The cloud is a shared environment, much like my apartment building. Where I’ve used a simple example of multi tenancy would be an apartment building. In an apartment building you have a “shared environment” where multiple “renters” share a common infrastructure (the plumbing, the electrical grid, hallways, etc.) but still have segregated areas where the users keep their stuff (host their applications and/or data).

Multi-tenancy is highly desirable to cloud providers because they can provide a platform or service (applications, infrastructure, etc.) and rent it to a large number of customers without having to make massive customizations, tons of labor-intensive upgrades, troubleshooting sessions and associated costs. Single tenancy has merit in situations where sharing the same app among a broad scope isn’t a viable option.
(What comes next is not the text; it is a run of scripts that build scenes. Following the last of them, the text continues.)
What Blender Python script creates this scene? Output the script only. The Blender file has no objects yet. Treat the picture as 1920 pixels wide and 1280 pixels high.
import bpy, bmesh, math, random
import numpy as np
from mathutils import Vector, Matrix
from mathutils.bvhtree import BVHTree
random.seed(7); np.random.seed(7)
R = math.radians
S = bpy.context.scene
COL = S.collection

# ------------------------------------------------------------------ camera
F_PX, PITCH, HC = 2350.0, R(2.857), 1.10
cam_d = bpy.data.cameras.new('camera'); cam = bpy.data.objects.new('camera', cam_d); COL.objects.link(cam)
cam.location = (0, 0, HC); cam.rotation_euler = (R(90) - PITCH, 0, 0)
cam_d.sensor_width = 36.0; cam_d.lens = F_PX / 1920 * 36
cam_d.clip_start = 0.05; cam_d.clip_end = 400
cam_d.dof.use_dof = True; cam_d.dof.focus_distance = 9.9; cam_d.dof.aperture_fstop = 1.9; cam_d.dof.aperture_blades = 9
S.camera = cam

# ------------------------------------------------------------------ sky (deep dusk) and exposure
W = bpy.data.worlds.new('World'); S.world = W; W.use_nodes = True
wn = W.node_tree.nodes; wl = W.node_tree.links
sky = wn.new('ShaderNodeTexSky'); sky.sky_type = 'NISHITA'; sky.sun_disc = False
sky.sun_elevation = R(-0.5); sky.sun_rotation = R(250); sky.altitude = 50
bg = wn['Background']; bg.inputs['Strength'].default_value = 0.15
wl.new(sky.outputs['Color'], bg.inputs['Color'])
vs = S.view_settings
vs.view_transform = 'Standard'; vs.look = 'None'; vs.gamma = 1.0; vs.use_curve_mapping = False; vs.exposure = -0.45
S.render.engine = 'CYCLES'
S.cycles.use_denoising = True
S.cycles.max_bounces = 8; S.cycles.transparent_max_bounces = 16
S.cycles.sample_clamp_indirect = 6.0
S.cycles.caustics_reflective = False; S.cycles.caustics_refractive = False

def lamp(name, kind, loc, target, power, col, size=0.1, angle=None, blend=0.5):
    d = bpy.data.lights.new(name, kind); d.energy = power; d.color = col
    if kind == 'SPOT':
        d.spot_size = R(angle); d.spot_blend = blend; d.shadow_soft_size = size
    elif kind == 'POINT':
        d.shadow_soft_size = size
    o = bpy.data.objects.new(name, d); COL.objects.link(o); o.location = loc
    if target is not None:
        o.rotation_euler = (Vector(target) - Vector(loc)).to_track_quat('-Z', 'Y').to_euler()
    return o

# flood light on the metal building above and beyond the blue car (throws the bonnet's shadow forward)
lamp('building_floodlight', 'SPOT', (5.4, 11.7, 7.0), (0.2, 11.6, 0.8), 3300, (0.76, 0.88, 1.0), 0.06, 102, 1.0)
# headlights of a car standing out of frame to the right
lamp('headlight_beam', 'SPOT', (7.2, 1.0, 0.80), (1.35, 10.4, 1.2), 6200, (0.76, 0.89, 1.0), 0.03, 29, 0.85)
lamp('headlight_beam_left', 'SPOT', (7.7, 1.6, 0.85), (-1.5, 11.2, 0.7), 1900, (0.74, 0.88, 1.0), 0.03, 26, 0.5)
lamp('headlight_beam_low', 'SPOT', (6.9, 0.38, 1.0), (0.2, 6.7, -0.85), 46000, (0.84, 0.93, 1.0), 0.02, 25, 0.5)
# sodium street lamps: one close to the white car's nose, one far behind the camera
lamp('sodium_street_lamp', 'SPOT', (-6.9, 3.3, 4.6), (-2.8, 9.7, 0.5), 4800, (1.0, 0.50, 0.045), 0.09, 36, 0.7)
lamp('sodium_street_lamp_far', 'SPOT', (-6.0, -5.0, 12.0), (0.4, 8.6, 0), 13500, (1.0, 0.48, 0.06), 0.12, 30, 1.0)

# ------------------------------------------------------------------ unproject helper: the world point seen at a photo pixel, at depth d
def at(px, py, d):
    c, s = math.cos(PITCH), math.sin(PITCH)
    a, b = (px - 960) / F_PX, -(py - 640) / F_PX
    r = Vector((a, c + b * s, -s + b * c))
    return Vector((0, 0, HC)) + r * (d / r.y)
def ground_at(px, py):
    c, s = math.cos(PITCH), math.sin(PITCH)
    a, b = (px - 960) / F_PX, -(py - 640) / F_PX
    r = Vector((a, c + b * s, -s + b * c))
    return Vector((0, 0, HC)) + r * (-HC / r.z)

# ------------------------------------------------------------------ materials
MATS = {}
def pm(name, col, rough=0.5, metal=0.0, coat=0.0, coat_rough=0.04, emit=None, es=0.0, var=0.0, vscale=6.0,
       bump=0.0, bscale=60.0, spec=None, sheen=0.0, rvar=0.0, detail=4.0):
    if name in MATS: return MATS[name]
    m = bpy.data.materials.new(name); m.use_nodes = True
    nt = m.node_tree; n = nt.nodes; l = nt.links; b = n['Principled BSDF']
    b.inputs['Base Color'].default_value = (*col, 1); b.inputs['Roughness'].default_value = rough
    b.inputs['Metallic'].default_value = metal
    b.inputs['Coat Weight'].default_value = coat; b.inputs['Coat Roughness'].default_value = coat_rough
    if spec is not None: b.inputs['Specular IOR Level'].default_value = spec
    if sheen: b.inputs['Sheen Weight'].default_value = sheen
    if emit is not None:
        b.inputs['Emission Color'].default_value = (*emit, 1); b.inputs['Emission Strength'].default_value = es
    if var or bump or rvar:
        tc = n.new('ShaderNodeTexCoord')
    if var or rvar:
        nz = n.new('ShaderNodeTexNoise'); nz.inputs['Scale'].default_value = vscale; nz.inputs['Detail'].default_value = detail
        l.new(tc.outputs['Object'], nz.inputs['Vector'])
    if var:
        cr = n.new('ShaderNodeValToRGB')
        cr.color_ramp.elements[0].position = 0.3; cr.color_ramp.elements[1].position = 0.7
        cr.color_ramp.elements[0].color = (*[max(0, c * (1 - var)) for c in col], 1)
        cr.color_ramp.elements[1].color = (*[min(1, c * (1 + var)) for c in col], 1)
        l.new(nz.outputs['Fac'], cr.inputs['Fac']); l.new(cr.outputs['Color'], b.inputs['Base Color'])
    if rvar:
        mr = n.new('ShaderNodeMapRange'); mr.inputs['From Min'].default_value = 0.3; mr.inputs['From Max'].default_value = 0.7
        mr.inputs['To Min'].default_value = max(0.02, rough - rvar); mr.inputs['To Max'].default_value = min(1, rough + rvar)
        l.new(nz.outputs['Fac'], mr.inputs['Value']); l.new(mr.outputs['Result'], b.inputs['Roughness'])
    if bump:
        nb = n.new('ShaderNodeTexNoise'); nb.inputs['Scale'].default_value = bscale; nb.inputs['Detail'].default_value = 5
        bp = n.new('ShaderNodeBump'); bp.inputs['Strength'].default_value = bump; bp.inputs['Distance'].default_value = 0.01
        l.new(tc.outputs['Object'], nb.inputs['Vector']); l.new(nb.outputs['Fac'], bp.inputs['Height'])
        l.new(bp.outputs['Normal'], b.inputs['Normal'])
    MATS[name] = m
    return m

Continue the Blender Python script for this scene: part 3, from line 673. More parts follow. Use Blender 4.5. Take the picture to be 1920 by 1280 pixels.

On a large scale such as the infrastructure side, the cloud provider will always opt for multi-tenant, but the customers themselves will likely seek single tenant in the following situations: custom apps, customers who are bound by specific regulatory compliance mandates, or those who care more about security than price.

One example of this is anyone who needs to have raw log data from all of their IT infrastructure, OS and apps in one place. They could have a single tenant log management tool in the cloud that only collects data from their specific cloud network devices, cloud applications and server operating systems. In this situation, segregation makes more dollars and sense.

Just as is the case with public, private and hybrid clouds, there’s no be-all, end-all situation when it comes to choosing between single- and multi-tenant deployments. It depends on what your goals are, as well as your budget.